Précurseurs et compagnons surréalistes
Dans cet ouvrage, qui dut attendre 1940 pour paraître et encore quelques années pour rencontrer un succès public, Breton dresse les portraits des précurseurs célèbres, comme Sade, ou méconnus (Forneret, Borel, Nouveau), ainsi que des compagnons Vaché, Cravan, Apollinaire, Duchamp, Péret… Il salue également des peintres tels Picasso et Dalí. Tous sont représentés dans la bibliothèque Kahn. Ainsi de Xavier Forneret (1809-1884), propriétaire de vignobles en Côte-de-Beaune, représentant de la mouvance «frénétique» du romantisme français, considéré par Breton comme un précurseur de l’écriture automatique et un maître de l’humour noir : un exemplaire ayant appartenu à Éluard de l’édition originale de Rien. Au profit des pauvres (Dijon, janvier 1836, plaquette in-8°), relié en demi-maroquin lavallière à grain long et conservant la couverture ornementée par Georges Hugnet, est attendu autour de 2 000 €. On retient la typographie déroutante, l’inflation des blancs, les poèmes en prose, qu’il est l’un des tout premiers à pratiquer, de cet «homme en noir» qui jouait du violon la nuit et dormait dans un cercueil d’ébène : une forme d’humour qui enchantera les surréalistes. Faire face par la dérision aux horreurs de la guerre, tel est le but fixé par quelques poètes et artistes réunis, à Zurich en 1916, au Cabaret Voltaire. Dans le recueil du même nom (reproduit page 15) apparaît pour la première fois le mot «Dada». Un étendard auquel se rallie, d’abord en Allemagne, puis en France, une jeunesse révoltée, essaimant en Europe et dans le monde. Manifestations et expositions se succèdent, non sans violence. En 1919, Breton et Soupault rédigent Les Champs magnétiques, acte de naissance du surréalisme dont le manuscrit autographe à deux mains est conservé dans une étonnante boîte réalisée par Jean Benoît au début des années 1970 (reproduit page 15). Le mouvement s’organise selon les principes édictés dans des manifestes, parus en 1924 : celui de Breton, le plus connu, est ici présent aux côtés d’Une vague de rêves d’Aragon, dont Jean-Paul Kahn possédait un exemplaire habillé d’une reliure photographique, datée 1938, de Paul Bonet (voir En couverture de la Gazette n° 28, page 8).

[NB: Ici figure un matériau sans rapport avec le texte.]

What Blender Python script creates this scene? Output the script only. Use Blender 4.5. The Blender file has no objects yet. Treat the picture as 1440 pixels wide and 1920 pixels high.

Mesens, Penrose, Genet : les amis
Autre membre fondateur du surréalisme, Paul Éluard est représenté par ses écrits, comme À toute épreuve en édition originale de 1930 et dans celle de 1958 comprenant les gravures sur bois de Miró, un des plus beaux livres illustrés du XXe siècle. Le poète joue aussi un rôle de passeur, nouant des relations amicales avec nombre d’écrivains de l’internationale surréaliste. Jean-Paul Kahn s’est intéressé en particulier aux écoles belge et anglaise, réunissant des lettres de Breton à Magritte, des œuvres de Pansaers, Mesens, de Shelley, Wilde, Penrose (avec lequel il noua des liens d’amitié) et du moins connu Stephen Spender. Il reconnut aussi la nouveauté bouleversante de l’écriture de Céline, de Genet et salua l’apparition du pop art dès les premières années à New York, où il résidait alors, assistant aux toutes premières expositions d’Andy Warhol. 1 ¢ Life de Walasse Ting évoque en un livre le foisonnement né du surréalisme ; publié en 1964, diffusé par l’éditeur bernois E.W. Kornfeld, il réussit le pari de réunir les deux pôles artistiques de l’époque, New York et Paris. Vingt-huit artistes et dix nationalités y sont représentés. L’Américain Sam Francis a fait appel à ses amis du groupe Cobra et du pop art ; avec l’auteur d’origine chinoise Walasse Ting, ils en partagent les frais. Cet exemplaire tel que paru, complet de la boîte en bois d’origine, vient en conclusion de cette première partie (reproduit ci-dessus). Son caractère d’œuvre d’art totale répond à la quête passionnée de Jean-Paul Kahn pour les œuvres du XXe siècle qui ont bouleversé la conscience, la vision et les mœurs… pour longtemps encore.